In Gristle, each contributor handles a brief chapter with a one word title focusing on a single negative aspect of factory farming's effect on people, animals, and the world -- an issue to house arguments supported, in turn, by facts. It's a tidy assemblage of frill-free prose and grim, gray-scale visual aids. There's a uniformity to the writing and presentation uncommon to a collection of such far-flung perspectives, but the diversity nips any argument that Moby's cast of contributors are all cut from the same animal rights activist cloth.
There's Brendan Brazier, Canadian Ironman triathlon competitor, weighing in on health. asserting that, "leaving farm animals out of your diet is a simple decision with life-long benefits." Whole Foods honcho and dedicated libertarian John Mackey talks taxes, revealing that Americans currently spend 8% of their incomes on food, whereas, one hundred years ago, they spent over five times as much -- a change brought about, in part, by government subsidies that distort markets "tremendously." Christine Chavez and Julie Chavez Rodriguez, human rights activists and granddaughters of Cesar Chavez, write about the abysmal working conditions in factory farms. Paul and Phyllis Willis, the manager of Niman Ranch Pork Company and a community activist respectively, discuss how factory farms tear up communities: In just two decades, Iowa has seen an 84% decrease in the number of farms raising pigs, yet almost five times as many pigs. That means bigger farms, and less farmers. Lauren Bush, C.E.O. and co-founder of FEED as well as the niece of George W., focuses on the environment, and Diet for a Small Planet author Frances Moore Lappe and her daughter Anne address global warming, offering up a specific morsel I actually remember stewing over in my youth: 16 pounds of grain and soy are required to raise one pound of steak.

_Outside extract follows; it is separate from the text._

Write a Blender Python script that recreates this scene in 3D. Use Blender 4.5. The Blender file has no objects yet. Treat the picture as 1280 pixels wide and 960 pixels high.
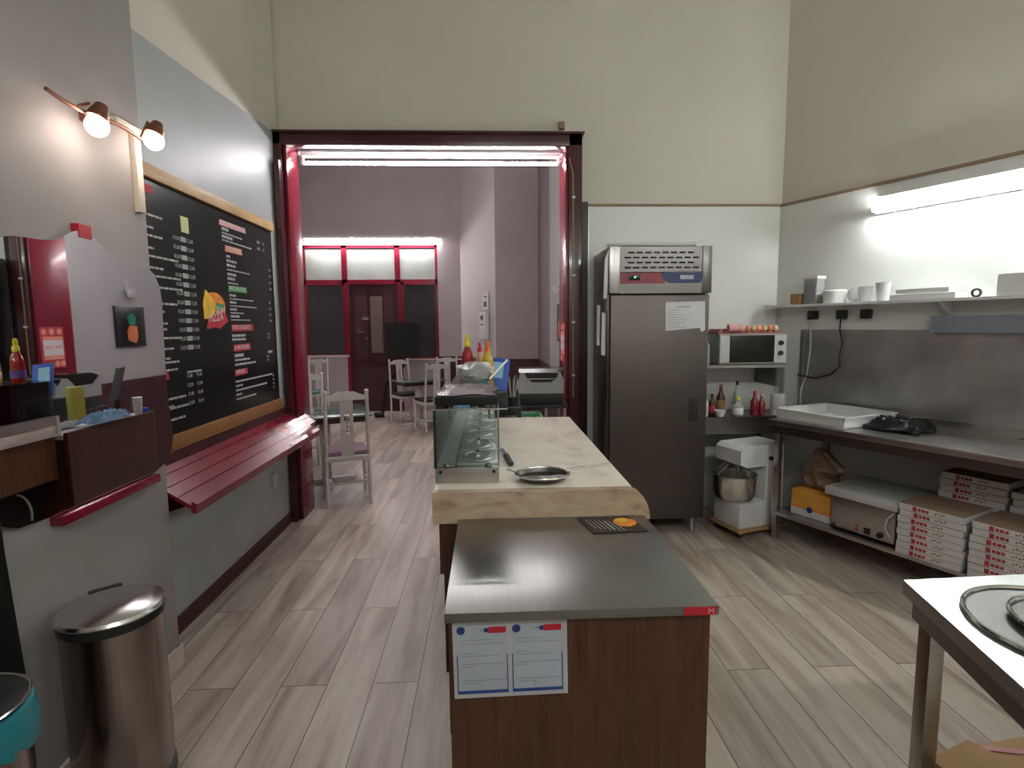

I have written before about my own experiment with vegetarianism. I never ate much meat as a kid, largely because my parents didn't. I stopped altogether when I was 13, in 1993. I tasted fish again in 2001, and poultry a few years later. Before long, I was a full-bore bone-gnawing omnivore, even more adventurous and meat-centric once I began writing frequently about food for amusement and income. Reading Gristle sent me back to a time I often struggle to remember -- the moment I decided to stop eating meat -- and about halfway through the book, I wondered why I had. There was a time not long ago when I saw the meatless phase of my young life largely as a drawn-out gesture of gentle rebellion against my cultural surroundings, a politicized substitute for dying my hair green. I was only vocal and remotely militant about vegetarianism for a few years, and yet I remained a vegetarian for many more. Did I stick to my diet out of habit? Was I trapped by a desire to maintain consistency? Making sense of the flights of logic generated by my 16-year-old mind always requires major effort, but in this matter, I was probably never so stupid. Meat -- as most of America knows it, and has known it for decades -- might not be murder, but it is a huge unholy mess.